事業再生の現場から

いわき信組の後始末は…

昨年来からの不正融資報道に揺れる福島県・いわき信用組合で、架空口座を使った新たな不良債権隠しの手口が明らかになったと報道が続いています。

詳細は今後さらに明かされて行くのでしょうけど、分かっている中では金額にして17億円あまり、不良債権隠しに使われた架空口座は80口余に上ると言います。

過去10年以上前から、旧経営陣の手(指示)で不良債権隠しが行われて来たと報じられていますが、この間には数回に渡って、金融庁や財務局の検査も入っているでしょうし、それらの当局監査を巧く躱(かわ)して来たとも言えると思います。

逆に、この間当局が実態を把握する事ができなかったため、問題が長期且つ膨大な規模になって行った、と言われても仕方無いのかも知れません。

 

いわき信組は2012年に200億円の公的資金を受入ています。

東日本大震災時に地震や津波で大きな被害に遭った地域ですから、それ自体はやむを得ないことだったろうと思います。

ですが、その後の隠蔽手口を見ると、旧経営陣が隠したかったのは、社外に公表しなければならない(ディスクロ)不良債権の残高そのものよりも、不良債権化した取引先そのものや発生に至った経緯の方を隠したかったように思えてなりません。
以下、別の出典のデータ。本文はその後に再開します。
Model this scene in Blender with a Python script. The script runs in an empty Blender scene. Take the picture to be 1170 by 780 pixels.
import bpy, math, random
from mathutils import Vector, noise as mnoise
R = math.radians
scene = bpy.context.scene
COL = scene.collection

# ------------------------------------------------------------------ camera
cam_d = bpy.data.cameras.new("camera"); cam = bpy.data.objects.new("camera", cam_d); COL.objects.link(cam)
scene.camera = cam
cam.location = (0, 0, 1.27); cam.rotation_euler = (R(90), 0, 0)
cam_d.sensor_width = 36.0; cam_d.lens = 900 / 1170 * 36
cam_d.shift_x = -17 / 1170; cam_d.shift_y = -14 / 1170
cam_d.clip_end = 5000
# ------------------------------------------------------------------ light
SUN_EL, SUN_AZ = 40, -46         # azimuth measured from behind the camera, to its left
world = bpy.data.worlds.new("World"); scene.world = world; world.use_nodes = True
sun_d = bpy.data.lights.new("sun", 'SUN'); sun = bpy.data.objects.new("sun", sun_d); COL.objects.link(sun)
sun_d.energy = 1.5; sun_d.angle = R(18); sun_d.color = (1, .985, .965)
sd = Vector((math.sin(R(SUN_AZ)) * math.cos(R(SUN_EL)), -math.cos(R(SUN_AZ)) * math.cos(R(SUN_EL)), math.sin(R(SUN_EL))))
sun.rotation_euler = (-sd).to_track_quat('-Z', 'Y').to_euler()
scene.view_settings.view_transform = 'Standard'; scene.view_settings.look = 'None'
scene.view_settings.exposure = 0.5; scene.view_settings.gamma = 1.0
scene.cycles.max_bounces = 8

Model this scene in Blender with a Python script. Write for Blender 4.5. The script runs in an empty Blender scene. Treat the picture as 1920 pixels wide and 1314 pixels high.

信組経営陣の近い所に存在する取引先への情実融資や杜撰な審査は、昔からよくある話です。

過去には上記のような融資が焦げ付いた事で問題が発覚し、融資実行に関与した金融機関関係者が刑事事件で告発されたケースだってあります。

そういった事態を回避しようと、不良債権化した実態を隠蔽すべく、不正に手を染めて行ったと考えるのが自然に思えるのですが。

 

過去には小泉・竹中ライン全盛期、時代の寵児と持て囃された人物がいました。

その有名人は「日本振興銀行」なる、ミドル(中)リスク・ミドル(中)リターンターゲットに対する中小企業専門融資の必要性を理念に掲げ、新規で銀行業の免許を取得し銀行業経営に乗り出しましたが、自分がアドバイザーを務めた金融庁の検査「忌避」をキッカケに、表舞台から姿を消してしまいました。

前述いわき信組の不良債権隠しも、金融検査時に重大な事実を意図的に隠蔽した「検査忌避」に当たるんじゃないかなと思います。

担当大臣は「厳正に対応する」と語っていますが、果たしてどんな罰を受ける事になるのか…

因果応報とは言え、利用者や融資取引先に不利な結末とならないよう願うばかりです。